Hillary’s Laughable Gender Wars

By Heather Wilhelm Published on December 3, 2015

This week, White House aspirant Hillary Clinton released a new campaign ad featuring a bevy of cute little girls. The title of the ad refers to the presidency, and it was supposed to come across as innocent and endearing. Alas, like many elements of the Clinton campaign, it was actually vaguely alarming, off-putting, and completely out of touch with approximately half of the country. Get ready, for here it is: “44 Boys Is Too Many.”

Yikes, Hillary. Is that a threat? It kind of sounds like a threat. Run, boys of America, run! Hide in some storm cellar, deep in flyover country, where they’ll never find you — and if you’re planning on running for president, Godspeed, you hapless soul. Those girls in the video might not be as nice as they look.

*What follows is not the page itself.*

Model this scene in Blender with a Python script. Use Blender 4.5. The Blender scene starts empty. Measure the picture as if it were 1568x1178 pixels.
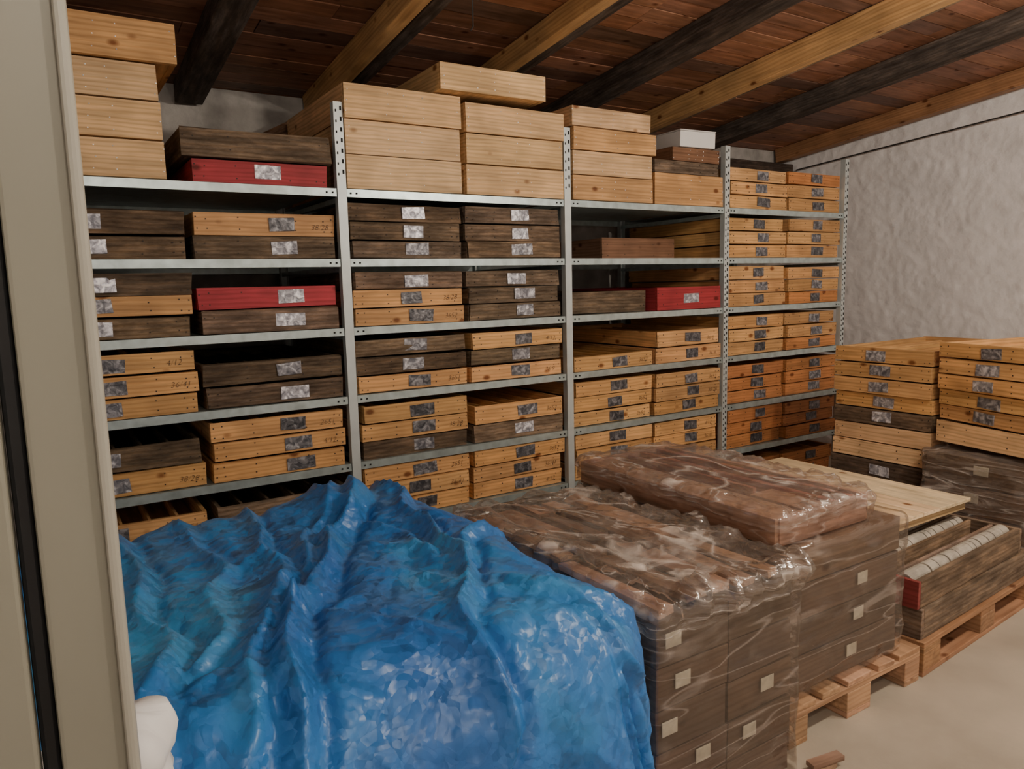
import bpy, math, random
from mathutils import Vector, Matrix, noise
random.seed(7)
R = random.uniform
scene = bpy.context.scene

# ------------------------------------------------------------------ materials
def newmat(name):
    m = bpy.data.materials.new(name); m.use_nodes = True
    nt = m.node_tree; nt.nodes.clear()
    return m, nt
def nd(nt, t, ins=None, **props):
    n = nt.nodes.new(t)
    for k, v in props.items(): setattr(n, k, v)
    if ins:
        for k, v in ins.items():
            s = n.inputs[k]
            if isinstance(v, bpy.types.NodeSocket): nt.links.new(v, s)
            else: s.default_value = v
    return n
def ramp(nt, fac, pts):
    r = nd(nt, 'ShaderNodeValToRGB', {'Fac': fac})
    e = r.color_ramp.elements
    while len(e) < len(pts): e.new(0.5)
    for i, (p, c) in enumerate(pts):
        e[i].position = p
        e[i].color = c if len(c) == 4 else (*c, 1)
    return r.outputs['Color']
def mul(nt, a, b, fac=1.0, bt='MULTIPLY'):
    n = nt.nodes.new('ShaderNodeMix'); n.data_type = 'RGBA'; n.blend_type = bt
    for s, v in ((n.inputs[0], fac), (n.inputs[6], a), (n.inputs[7], b)):
        if isinstance(v, bpy.types.NodeSocket): nt.links.new(v, s)
        else: s.default_value = v
    return n.outputs[2]
def math_(nt, op, a, b=0.0):
    n = nd(nt, 'ShaderNodeMath', operation=op)
    for s, v in ((n.inputs[0], a), (n.inputs[1], b)):
        if isinstance(v, bpy.types.NodeSocket): nt.links.new(v, s)
        else: s.default_value = v
    return n.outputs[0]
def vmath(nt, op, a, b=None):
    n = nd(nt, 'ShaderNodeVectorMath', operation=op)
    for s, v in ((n.inputs[0], a), (n.inputs[1], b)):
        if v is None: continue
        if isinstance(v, bpy.types.NodeSocket): nt.links.new(v, s)
        else: s.default_value = v
    return n.outputs['Value'] if op in ('DOT_PRODUCT', 'LENGTH') else n.outputs['Vector']
def finish(nt, sh):
    o = nt.nodes.new('ShaderNodeOutputMaterial'); nt.links.new(sh, o.inputs['Surface'])

def wood_mat(name, rough=0.6, knots=True, bump=0.25, contrast=1.0, spec=0.35):
    m, nt = newmat(name)
    t = nd(nt, 'ShaderNodeAttribute', attribute_name='tint')
    g = nd(nt, 'ShaderNodeAttribute', attribute_name='gc')
    mp = nd(nt, 'ShaderNodeMapping', {'Vector': g.outputs['Vector'], 'Scale': (2.2, 38, 38)})
    n1 = nd(nt, 'ShaderNodeTexNoise', {'Vector': mp.outputs[0], 'Scale': 1.0, 'Detail': 5.0, 'Roughness': 0.6, 'Distortion': 0.4})
    mp2 = nd(nt, 'ShaderNodeMapping', {'Vector': g.outputs['Vector'], 'Scale': (1.0, 6, 6)})
    w = nd(nt, 'ShaderNodeTexWave', {'Vector': mp2.outputs[0], 'Scale': 2.6, 'Distortion': 7.0, 'Detail': 3.0, 'Detail Scale': 0.8}, bands_direction='Z')
    c1 = ramp(nt, n1.outputs['Fac'], [(0.3, (1 - .34 * contrast,) * 3), (0.7, (1.10,) * 3)])
    c2 = ramp(nt, w.outputs['Fac'], [(0.0, (1 - .18 * contrast, 1 - .24 * contrast, 1 - .32 * contrast)), (0.6, (1.05,) * 3)])
    col = mul(nt, t.outputs['Color'], c1)
    col = mul(nt, col, c2, 0.8)
    n3 = nd(nt, 'ShaderNodeTexNoise', {'Vector': g.outputs['Vector'], 'Scale': 5.0, 'Detail': 2.0})
    col = mul(nt, col, ramp(nt, n3.outputs['Fac'], [(0.35, (.82,) * 3), (0.65, (1.1,) * 3)]))
    if knots:
        mp3 = nd(nt, 'ShaderNodeMapping', {'Vector': g.outputs['Vector'], 'Scale': (5.5, 9, 9)})
        v = nd(nt, 'ShaderNodeTexVoronoi', {'Vector': mp3.outputs[0], 'Scale': 1.0, 'Randomness': 1.0})
        k = ramp(nt, v.outputs['Distance'], [(0.08, (.33, .2, .12)), (0.17, (1, 1, 1))])
        col = mul(nt, col, k)
    else:
        mp4 = nd(nt, 'ShaderNodeMapping', {'Vector': g.outputs['Vector'], 'Scale': (3, 14, 14)})
        n4 = nd(nt, 'ShaderNodeTexNoise', {'Vector': mp4.outputs[0], 'Scale': 2.0, 'Detail': 8.0, 'Roughness': .7})
        col = mul(nt, col, ramp(nt, n4.outputs['Fac'], [(0.3, (.45, .42, .40)), (0.5, (1, 1, 1)), (0.68, (1.9, 1.8, 1.7))]))
    b = nd(nt, 'ShaderNodeBump', {'Height': n1.outputs['Fac'], 'Strength': bump, 'Distance': 0.004})
    p = nd(nt, 'ShaderNodeBsdfPrincipled', {'Base Color': col, 'Roughness': rough, 'Normal': b.outputs[0], 'Specular IOR Level': spec})
    finish(nt, p.outputs[0]); return m
M_WOOD = wood_mat('pine_wood')
M_OLD = wood_mat('weathered_wood', 0.8, False, 0.6, 1.25, 0.2)
M_CEIL = wood_mat('roof_plank_wood', 0.55, True, 0.4, 1.2, 0.4)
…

Indeed, when you take a closer look at Hillary’s painful campaign ad, they’re not. “Girls are smarter than boys,” reads one letter featured in the video, right after a helpful suggestion that the United States should limit school to two days a week. “Girls rule,” the note adds, and “boys drool.”

One girl calls for Hillary to bring about world peace, as only a woman can; another worries that it might be hard for Hillary to be both the president and a grandmother, which is reasonable, given the significant memory lapses detailed in the latest batch of released Clinton e-mails. My favorite moment comes near the end, where an adorable hair-twirling sprite delivers a loopy, stream-of-consciousness wish list, suggesting that after Hillary, “all the girls after that” should be president. Why not?

The slightly sinister “44 boys is too many” line — clearly cooked up by either a clueless campaign staffer or a crazed Hillary volunteer who sleeps in a giant pile of free NARAL tote bags, both unable to recall that poor unappreciated Grover Cleveland was president number 22 and 24 — was transcribed by what appears to be a 5-year-old. It is written in two different shades of pink marker, with the script wildly slanting across the page. As a special touch, the final letters of the word “too” form the eyes of a forced smiley face that looks like it would punch you, hard, if it only had arms and was true to its inner convictions.

I don’t know about you, but I’m inspired. Boys: Who needs ‘em? It brings me back to my fifth grade playground days, when I barely made the cut into the exclusive Unicorn Club, a short-lived clique of girls based at my grade school in western Michigan. According to its illustrious founding charter, the Unicorn Club had zero purpose for its members except to gallop around in circles, to occasionally neigh and toss one’s hair, and to dutifully exclude all the other fifth graders who were not members of the Unicorn Club.

In short, it was similar to Hillary Clinton’s campaign video, except it was a) more equitable b) less juvenile and c) not part of an actual presidential campaign in the most powerful country on earth.

Hillary’s gender ethics aren’t just hostile and exclusionary. They’re also amusingly out of date. “You inspire me so that I can be who I want to be when I grow up,” declares one girl, accompanied by soaring music that sounds like Adele got drafted into a Soviet prison march. Well, geez. When it comes to craftily capitalizing on a built-in family political dynasty, Cleopatra has Hillary beat by a couple thousand years. Or, if you’re starting from scratch, how about Margaret Thatcher, who pulled herself into a successful prime minister gig more than 30 years ago, and who is probably scowling somewhere at the sprawling tragicomedy that is modern feminism?

“In Margaret Thatcher’s view,” according to her biographer Allan Mayer, “her sex is an irrelevancy, and she is annoyed by people who make too much of a fuss over it.”

Thatcher’s vision was exactly what feminism should be: A view of people as people, with equal opportunities to succeed.

Today, unfortunately, we confuse equal opportunities with equal outcomes — and as a result,we obsess over gender more than ever. In November, Canadian Prime Minister Justin Trudeau made a splash by appointing a “gender-equal” cabinet, composed of 15 men and 15 women. He did so, he told the press, not because of qualifications, and not because it was all some amazing, perfectly proportional gender coincidence, but “because it’s 2015.”

Indeed it is, to many sane people’s chagrin, and 2015 has offered rough proverbial sledding in many areas. In terms of the gender circus, it’s devolved into a three-ring, five-alarm tire fire with the lions gorging on the fried hot dog truck, the seals barking over the intercom, and the monkeys tangling up the trapeze.

On one hand, we’re told that gender is meaningless and that people can be whatever gender they believe themselves to be. On the other hand, weirdly, we’re told it’s hugely important and progressive to obsessively check gender boxes when appointing cabinet members, or, say, the next president of the United States. It all leads to the most laughable of conclusions: We need to focus like a laser on the gender of our next leader to prove that we are enlightened enough to look beyond gender — all while obsessing about gender, nonstop, in all ways, all the time.